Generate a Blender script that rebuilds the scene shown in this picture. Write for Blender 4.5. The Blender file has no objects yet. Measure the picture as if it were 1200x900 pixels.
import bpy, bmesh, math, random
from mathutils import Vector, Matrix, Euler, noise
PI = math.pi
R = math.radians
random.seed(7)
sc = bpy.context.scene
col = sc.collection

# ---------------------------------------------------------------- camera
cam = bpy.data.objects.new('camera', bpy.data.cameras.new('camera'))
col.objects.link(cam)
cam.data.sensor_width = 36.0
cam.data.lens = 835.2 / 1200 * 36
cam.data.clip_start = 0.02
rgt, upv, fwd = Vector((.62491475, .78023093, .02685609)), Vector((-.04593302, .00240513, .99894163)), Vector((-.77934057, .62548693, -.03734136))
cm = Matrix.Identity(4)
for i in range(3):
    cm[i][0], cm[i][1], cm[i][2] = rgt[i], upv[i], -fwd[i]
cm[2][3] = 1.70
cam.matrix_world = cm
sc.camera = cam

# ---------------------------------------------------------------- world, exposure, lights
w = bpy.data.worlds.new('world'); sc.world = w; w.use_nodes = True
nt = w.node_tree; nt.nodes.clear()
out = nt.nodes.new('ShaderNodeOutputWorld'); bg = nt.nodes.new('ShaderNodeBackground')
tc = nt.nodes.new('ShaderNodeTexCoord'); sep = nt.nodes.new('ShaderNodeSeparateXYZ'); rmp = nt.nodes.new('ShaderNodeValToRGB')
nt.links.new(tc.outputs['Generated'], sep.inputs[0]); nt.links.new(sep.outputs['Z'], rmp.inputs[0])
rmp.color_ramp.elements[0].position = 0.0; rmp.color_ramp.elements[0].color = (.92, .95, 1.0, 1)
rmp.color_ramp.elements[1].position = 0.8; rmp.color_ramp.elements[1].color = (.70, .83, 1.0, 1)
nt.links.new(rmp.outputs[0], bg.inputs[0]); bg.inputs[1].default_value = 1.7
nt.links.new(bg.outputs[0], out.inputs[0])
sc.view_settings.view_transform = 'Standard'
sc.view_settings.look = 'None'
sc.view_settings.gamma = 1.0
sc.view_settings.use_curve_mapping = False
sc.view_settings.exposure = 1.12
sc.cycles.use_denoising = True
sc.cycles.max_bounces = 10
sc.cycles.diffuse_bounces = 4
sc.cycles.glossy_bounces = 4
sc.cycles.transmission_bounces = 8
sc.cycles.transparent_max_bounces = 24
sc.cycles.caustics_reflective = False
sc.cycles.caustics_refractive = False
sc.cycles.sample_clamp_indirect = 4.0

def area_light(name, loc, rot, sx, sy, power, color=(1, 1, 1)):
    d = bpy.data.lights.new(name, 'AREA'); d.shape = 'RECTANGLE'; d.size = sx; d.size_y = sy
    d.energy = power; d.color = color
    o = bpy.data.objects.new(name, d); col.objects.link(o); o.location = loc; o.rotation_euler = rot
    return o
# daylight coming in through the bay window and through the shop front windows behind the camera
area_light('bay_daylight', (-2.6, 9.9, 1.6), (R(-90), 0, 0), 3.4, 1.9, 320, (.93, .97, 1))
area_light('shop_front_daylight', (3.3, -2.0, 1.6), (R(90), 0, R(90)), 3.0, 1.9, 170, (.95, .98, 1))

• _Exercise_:
Reproduce exactly, please, only the lines from the start of the data above to the line that contains "col = sc.collection", with both ends kept.

• _Task response_:
Generate a Blender script that rebuilds the scene shown in this picture. Write for Blender 4.5. The Blender file has no objects yet. Measure the picture as if it were 1200x900 pixels.
import bpy, bmesh, math, random
from mathutils import Vector, Matrix, Euler, noise
PI = math.pi
R = math.radians
random.seed(7)
sc = bpy.context.scene
col = sc.collection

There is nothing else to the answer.